Thursday, December 30, 2010

Movie Roundup: New Year's Eve Eve Edition


True Grit - The Coen Brothers remake of the classic Henry Hathaway film that earned John Wayne his only Best Actor Oscar is the kind of seemingly effortless filmmaking great directors make when they're on a roll.  Not a peak-level masterpiece, but a very good film; Barry Bonds in 2000 rather than Bonds 2001.  Jeff Bridges plays a one-eyed US Marshal hired by a precocious 14 year old girl (a verbally advanced performance from Hailee Steinfeld) to track down her father's killer.  Intermittently joining them on the hunt is Matt Damon as a Texas Ranger named LeBoeuf (pronounced "LeBeef").  The Coens found a kindred spirit in their love of bizarre English dialects in the highly stylized circumlocutions of the original novel, language that was, as I recall, largely normalized in the first film version.  It's the only film this year that loves language more than The Social Network. The result is easily the Coen's funniest film since The Big Lebowski, leavened with the brand of existentialism, grounded in the apparent randomness and arbitrariness of justice in the universe, that so strongly characterized their good films of the last decade.  It also might be their most beautiful film to date, starting with a stunner of an opening shot, a golden light in a blizzard that could have come out of a classic children's book.  What really makes the film special, though, is the final 15 minutes or so, with a midnight ride strongly reminiscent of the river sequence in Night of the Hunter (it uses what appears to me to be rear projection to add a sense of fairy tale delirium) that cements its position as the year's best evocation of the Old, Weird America, edging out the more prosaic, and much less fun, Winter's Bone.  On first viewing, I'm not sure how well it all flows together, it seemed more disjointed that it probably should in the transition from the town to the journey and then the disintegration and reintegration of the group.  But I can't wait to see it again.
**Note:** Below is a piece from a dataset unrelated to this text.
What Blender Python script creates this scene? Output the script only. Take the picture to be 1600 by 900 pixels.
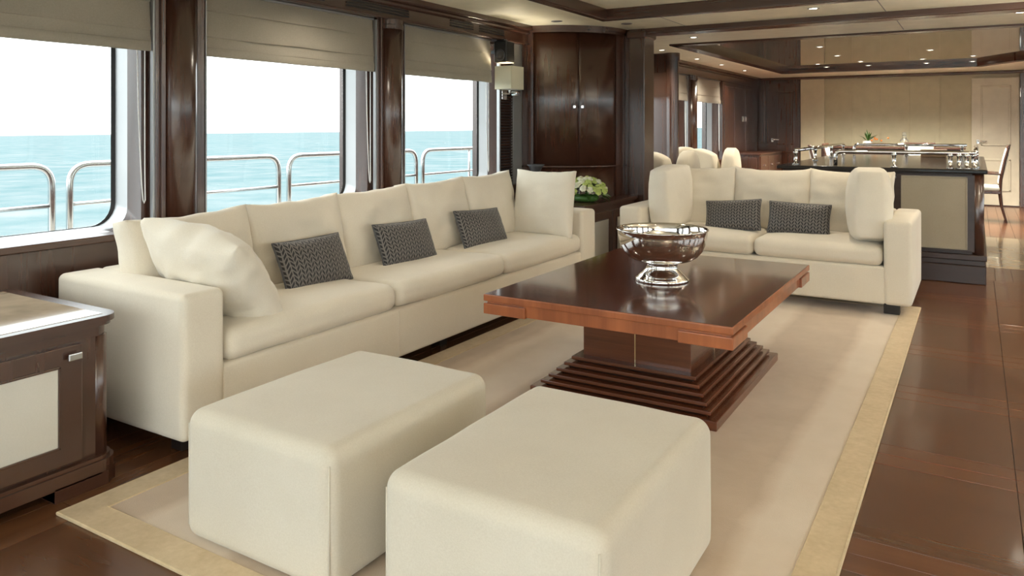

Mother - In a plot eerily similar, and yet totally different, from Lee Chang-dong's 2010 film Poetry, Kim Hye-ja sees her developmentally disabled son accused of murdering a young girl.  Initially she pleads for help from the police, former customers (she's an unlicensed acupuncturist), and an arrogant attorney, even the victim's family, each time adopting a submissive tone of voice and humble mannerisms, straightening and saddening every time she gets shot down.  Eventually, with some advice and help from one of her son's friends, she takes it upon herself to investigate the crime and find the real killer.  Her actions once she does are what limit this to being merely a clever genre exercise with a cynical, rather depressing view of the world.  It's as funny, at least in the beginning, as director Bong Joon-ho's last film, the very fine monster movie The Host, but it leaves you cold.  Poetry, on the other hand, has a much more expansive and tragic view of life and its characters, a real affection for them that Bong's more narrow film doesn't allow.  Or at least, in the film's final scenes, our sympathy with the Mother either feels forced at best and satirical at worst.  The #33 film of 2009.


Genius Within: The Inner Life of Glenn Gould - I can't imagine a less exciting documentary about such a fascinating musician.  Like most of the worst examples of its genre, it puts the focus on the artist's personal life (which is exceptionally dull, even for a Canadian) instead of their work, which is the reason we want to see a documentary about him anyway (for a much better example of how to make a classical music doc, see In Search of Beethoven, from a couple of years ago).  Aside from a few sparse scenes with one of Gould's conservatory classmates, wherein she demonstrates the radically different approaches Gould took to various pieces of music, there's almost no discussion of the actual music he created.  Worse than that, we get no real context to place Gould within his era, either of post-war classical music, or the wider culture of the 50s and 60s.  The best we get on that end are overblown claims of Gould's importance in recording music in a studio in the 1970s, as if he invented the idea of splicing different takes together.  The best parts of the movie are archival interviews with Gould, where he is articulate, funny, and a bit kooky, though he never seems as weird as the various talking heads seem to think he was.  Maybe that's a genre thing, or considering that the only popular musician mentioned in the film is Petula Clark, maybe the filmmakers really just don't have any idea of what was going on in pop culture in Gould's time.  The #59 film of 2009.